◆ **Written exercise**
Take the lines from the head of the listing through the one bearing "R = math.radians" and copy them exactly, leaving every picture out.

◆ **Data excerpt**
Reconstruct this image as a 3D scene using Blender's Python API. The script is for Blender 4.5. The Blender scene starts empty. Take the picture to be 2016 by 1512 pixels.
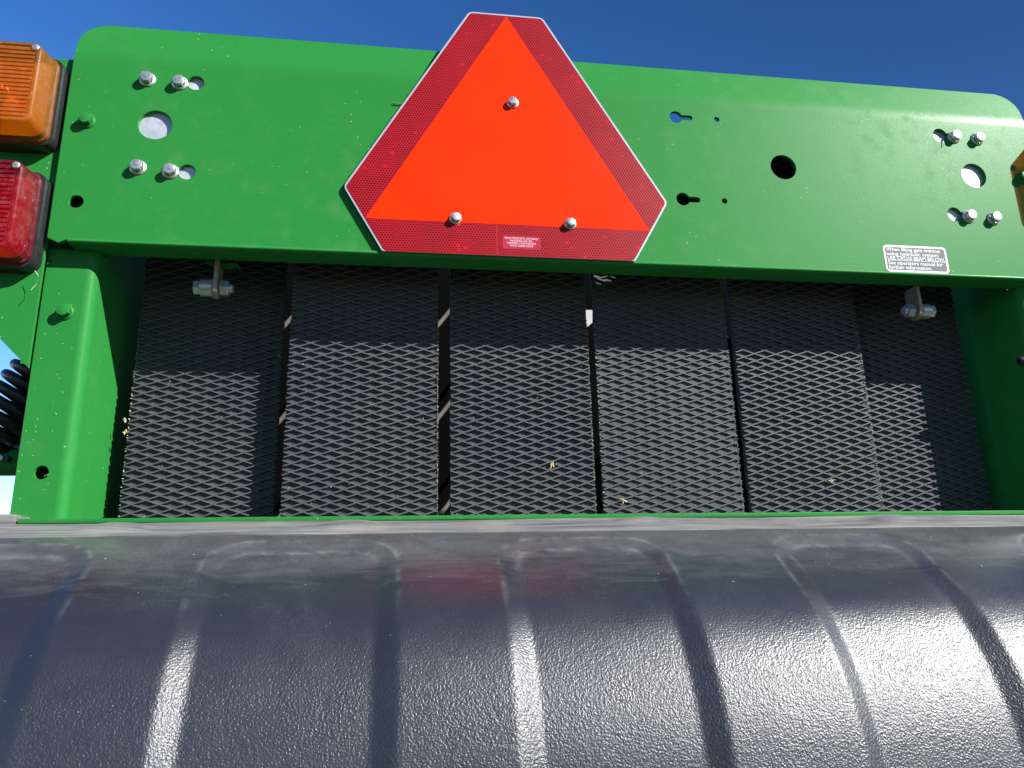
import bpy, bmesh, math, random
from mathutils import Vector, Matrix, Euler

random.seed(7)
S = bpy.context.scene
COL = S.collection
R = math.radians

# ------------------------------------------------------------------ camera, sky, sun, exposure
CAM = Vector((-0.13336, -0.86909, -0.54683))
YAW, PITCH, ROLL = R(-8.546), R(15.230), R(-1.340)
cy, sy, cp, sp, cr, sr = math.cos(YAW), math.sin(YAW), math.cos(PITCH), math.sin(PITCH), math.cos(ROLL), math.sin(ROLL)
fw = Vector((-sy * cp, cy * cp, sp)); rt0 = Vector((cy, sy, 0)); up0 = rt0.cross(fw)
rt = cr * rt0 + sr * up0; up = -sr * rt0 + cr * up0
cd = bpy.data.cameras.new('camera'); cam = bpy.data.objects.new('camera', cd); COL.objects.link(cam)
cam.matrix_world = Matrix((( rt.x, up.x, -fw.x, CAM.x), (rt.y, up.y, -fw.y, CAM.y), (rt.z, up.z, -fw.z, CAM.z), (0, 0, 0, 1)))
cd.sensor_width = 36; cd.lens = 1514 / 2016 * 36
cd.clip_start = 0.02; cd.clip_end = 3000
S.camera = cam

SUN_AZ, SUN_EL = 52.0, 33.8          # azimuth: right of straight-behind-the-camera
sv = Vector((math.sin(R(SUN_AZ)) * math.cos(R(SUN_EL)), -math.cos(R(SUN_AZ)) * math.cos(R(SUN_EL)), math.sin(R(SUN_EL))))
W = bpy.data.worlds.new('World'); S.world = W; W.use_nodes = True
nt = W.node_tree; nt.nodes.clear()
sky = nt.nodes.new('ShaderNodeTexSky'); sky.sky_type = 'NISHITA'; sky.sun_disc = False
sky.sun_elevation = R(SUN_EL); sky.sun_rotation = R(180 - SUN_AZ)
sky.air_density = 1.0; sky.dust_density = 0.12; sky.ozone_density = 3.0; sky.altitude = 300
bg = nt.nodes.new('ShaderNodeBackground'); bg.inputs['Strength'].default_value = 0.066
wo = nt.nodes.new('ShaderNodeOutputWorld')
hs = nt.nodes.new('ShaderNodeHueSaturation'); hs.inputs['Saturation'].default_value = 1.29
hs.inputs['Hue'].default_value = 0.511
nt.links.new(sky.outputs[0], hs.inputs['Color'])
# the clear sky pales smoothly towards the side away from the sun
wc = nt.nodes.new('ShaderNodeTexCoord'); dt = nt.nodes.new('ShaderNodeVectorMath'); dt.operation = 'DOT_PRODUCT'
dt.inputs[1].default_value = tuple(sv); nt.links.new(wc.outputs['Generated'], dt.inputs[0])
sq = nt.nodes.new('ShaderNodeMath'); sq.operation = 'SUBTRACT'; sq.inputs[0].default_value = 0.40; nt.links.new(dt.outputs['Value'], sq.inputs[1])
mx = nt.nodes.new('ShaderNodeMath'); mx.operation = 'SMOOTH_MAX'; mx.inputs[1].default_value = 0.0; mx.inputs[2].default_value = 0.2; nt.links.new(sq.outputs[0], mx.inputs[0])
ma = nt.nodes.new('ShaderNodeMath'); ma.operation = 'MULTIPLY_ADD'; ma.inputs[1].default_value = 1.3; ma.inputs[2].default_value = 0.72; nt.links.new(mx.outputs[0], ma.inputs[0])
vm = nt.nodes.new('ShaderNodeVectorMath'); vm.operation = 'SCALE'; nt.links.new(hs.outputs[0], vm.inputs[0]); nt.links.new(ma.outputs[0], vm.inputs['Scale'])
nt.links.new(vm.outputs[0], bg.inputs['Color']); nt.links.new(bg.outputs[0], wo.inputs['Surface'])
sd = bpy.data.lights.new('sun', 'SUN'); sd.energy = 5.0; sd.angle = R(0.53); sd.color = (1.0, 0.975, 0.935)
sun = bpy.data.objects.new('sun', sd); COL.objects.link(sun)
sun.rotation_euler = sv.to_track_quat('Z', 'Y').to_euler()
S.view_settings.view_transform = 'Standard'; S.view_settings.look = 'None'
S.view_settings.exposure = 1.0; S.view_settings.gamma = 1.0; S.view_settings.use_curve_mapping = False
S.cycles.max_bounces = 10; S.cycles.transparent_max_bounces = 12

# ------------------------------------------------------------------ helpers
def tag(o, label=None, cat=None, group=None, kind=None):
    if label: o['label'] = label
    if cat: o['category'] = cat
    if group: o['group'] = group
    if kind: o['kind'] = kind
    return o

WORLD = {}
def put(o, parent=None, loc=(0, 0, 0), rot=None):
    """link o with its origin at the world point loc (parents are never rotated or scaled)"""
    COL.objects.link(o) if o.name not in COL.objects else None
    loc = Vector(loc); WORLD[o.name] = loc
    if parent is not None:
        o.parent = parent; o.location = loc - WORLD[parent.name]
    else:
        o.location = loc
    if rot is not None: o.rotation_euler = rot
    return o

def empty(name, loc):
    o = bpy.data.objects.new(name, None); o.empty_display_size = 0.1
    return put(o, None, loc)

def smooth(me, ang=35):
    me.polygons.foreach_set('use_smooth', [True] * len(me.polygons))
    try: me.set_sharp_from_angle(angle=R(ang))
    except Exception: pass

def mk(name, bm, mat, parent=None, loc=(0, 0, 0), rot=None, sm=35, recenter=False):
    bmesh.ops.recalc_face_normals(bm, faces=bm.faces) if sm is not None and sm >= 0 else None
    me = bpy.data.meshes.new(name)
    if recenter:
        n = len(bm.verts); c = Vector((0, 0, 0))
        for v in bm.verts: c += v.co
        c /= n
        for v in bm.verts: v.co -= c
        loc = Vector(loc) + c
    bm.to_mesh(me); bm.free()
    if sm: smooth(me, abs(sm))
    if not isinstance(mat, (list, tuple)): mat = [mat]
    for m in mat: me.materials.append(m)
    o = bpy.data.objects.new(name, me)
    return put(o, parent, loc, rot)

def box(bm, x0, x1, y0, y1, z0, z1, bev=0.0):
    vs = [bm.verts.new((x, y, z)) for x in (x0, x1) for y in (y0, y1) for z in (z0, z1)]
    q = [(0, 1, 3, 2), (4, 6, 7, 5), (0, 4, 5, 1), (2, 3, 7, 6), (0, 2, 6, 4), (1, 5, 7, 3)]
    fs = [bm.faces.new([vs[i] for i in f]) for f in q]
    if bev:
        es = list({e for f in fs for e in f.edges})
        bmesh.ops.bevel(bm, geom=es, offset=bev, segments=2, affect='EDGES', profile=0.6)

def loft(bm, loops, cap0=True, cap1=True):
    rows = [[bm.verts.new(p) for p in lp] for lp in loops]
    n = len(rows[0])
    for a, b in zip(rows[:-1], rows[1:]):
        for i in range(n):
            j = (i + 1) % n
            bm.faces.new((a[i], a[j], b[j], b[i]))
    if cap0: bm.faces.new(list(reversed(rows[0])))
    if cap1: bm.faces.new(rows[-1])

def sheet(bm, rows):
    vs = [[bm.verts.new(p) for p in r] for r in rows]
    for a, b in zip(vs[:-1], vs[1:]):
        for i in range(len(a) - 1):
            bm.faces.new((a[i], a[i + 1], b[i + 1], b[i]))
    return vs

def ring(r, y, n=24, ph=0.0, cx=0, cz=0):
    return [(cx + r * math.cos(ph + 2 * math.pi * i / n), y, cz + r * math.sin(ph + 2 * math.pi * i / n)) for i in range(n)]

def rrect(x0, x1, z0, z1, r, n=6):
    pts = []
    for cx, cz, a0 in ((x1 - r, z1 - r, 0), (x0 + r, z1 - r, 90), (x0 + r, z0 + r, 180), (x1 - r, z0 + r, 270)):
        for i in range(n + 1):
            a = R(a0 + 90 * i / n); pts.append((cx + r * math.cos(a), cz + r * math.sin(a)))
    return pts

def circ(cx, cz, r, n=40):
    return [(cx + r * math.cos(2 * math.pi * i / n), cz + r * math.sin(2 * math.pi * i / n)) for i in range(n)]

def keyhole(cx, cz, r, ex, w, n=28):
    """round hole of radius r with a slot of half-width w that ends at ex"""
    s = 1 if ex > cx else -1
    a0 = math.asin(w / r); pts = []
    for i in range(n + 1):
        a = a0 + (2 * math.pi - 2 * a0) * i / n
        pts.append((cx + s * r * math.cos(a), cz + r * math.sin(a)))
    for i in range(11):
        a = -math.pi / 2 + math.pi * i / 10
        pts.append((ex - s * w + s * w * math.cos(a), cz + w * math.sin(a)))
    return pts

def plate_mesh(outline, holes, thick, bev=0.0005):
    """flat plate in the XZ plane with real holes; front face at y=0, back at y=thick"""
    cu = bpy.data.curves.new('plate', 'CURVE'); cu.dimensions = '2D'; cu.fill_mode = 'BOTH'
    cu.extrude = thick / 2 - bev; cu.bevel_depth = bev; cu.bevel_resolution = 1
    for pts in [outline] + holes:
        sp_ = cu.splines.new('POLY'); sp_.points.add(len(pts) - 1); sp_.use_cyclic_u = True
        for p, (x, z) in zip(sp_.points, pts): p.co = (x, z, 0, 1)
    ob = bpy.data.objects.new('plate', cu); COL.objects.link(ob)
    dg = bpy.context.evaluated_depsgraph_get(); dg.update()
    me = bpy.data.meshes.new_from_object(ob.evaluated_get(dg))
    bpy.data.objects.remove(ob); bpy.data.curves.remove(cu)
    for v in me.vertices:
        x, z, y = v.co; v.co = (x, thick / 2 - y, z)
    # x,z -> x,y,z mapping mirrors orientation twice (keeps outward normals)
    return me

def join_mesh(me, bm):
    bm.from_mesh(me)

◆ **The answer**
Reconstruct this image as a 3D scene using Blender's Python API. The script is for Blender 4.5. The Blender scene starts empty. Take the picture to be 2016 by 1512 pixels.
import bpy, bmesh, math, random
from mathutils import Vector, Matrix, Euler

random.seed(7)
S = bpy.context.scene
COL = S.collection
R = math.radians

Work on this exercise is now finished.